Closed gmulhearn closed 3 weeks ago

gmulhearn commented 1 month ago

The AATH results for the ./manage runset ariesvcx-acapy runset is choking due to the aries-vcx connection handler reporting that it is still in the "request" state, after it has sent a response and received a trusttping... This tanks the results:

0 features passed, 6 failed, 9 skipped
2 scenarios passed, 32 failed, 126 skipped
105 steps passed, 32 failed, 1246 skipped, 0 undefined
Took 26m20.208s

compared to ./manage runset acapy-ariesvcx which does ok:

3 features passed, 3 failed, 9 skipped
22 scenarios passed, 12 failed, 126 skipped
251 steps passed, 12 failed, 1120 skipped, 0 undefined
Took 13m19.274s

We need to fix the connection state that VCX reports when it is the Connection 0160 Inviter/Responder and receives a trustping

gmulhearn commented 1 month ago

acapy (and agents other than vcx) are sending an trust ping message after receiving the connection response from VCX. then the VCX backchannel does not handle this trustping, it silently ignores it; leaving VCX is the state of "request" (when really it should be in atleast the "response" state).

in the case of ariesvcx-ariesvcx, it does NOT send a trustping, it sends an ACK, which the VCX backchannel CAN handle and will bump the connection state from request->complete. So the problem of incorrect state does not manifest.

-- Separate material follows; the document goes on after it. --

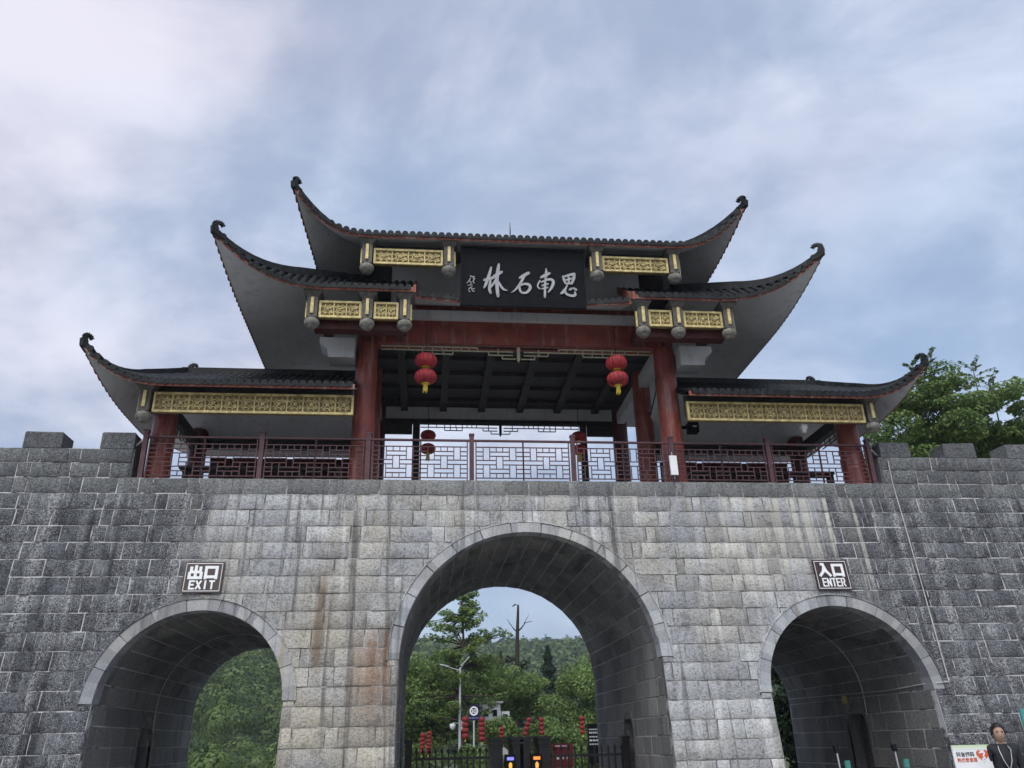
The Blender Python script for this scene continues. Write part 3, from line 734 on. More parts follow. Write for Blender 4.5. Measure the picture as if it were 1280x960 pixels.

Perhaps just adding support for Trustping is an easier fix here.

swcurran commented 1 month ago

Some background. The RFC 0160 Connections protocol completion was left without a confirmation of the connection (bad design), and the “recommended” solution was to do a trust ping immediately after setup to confirm the connection. As such, that is what ACA-Py and other frameworks have done, so yes, implementing Trust Ping is the easiest fix.

The protocol issue was “fixed” in RFC 0023 DID Exchange, but alas, 0160 was already in stone. A pain.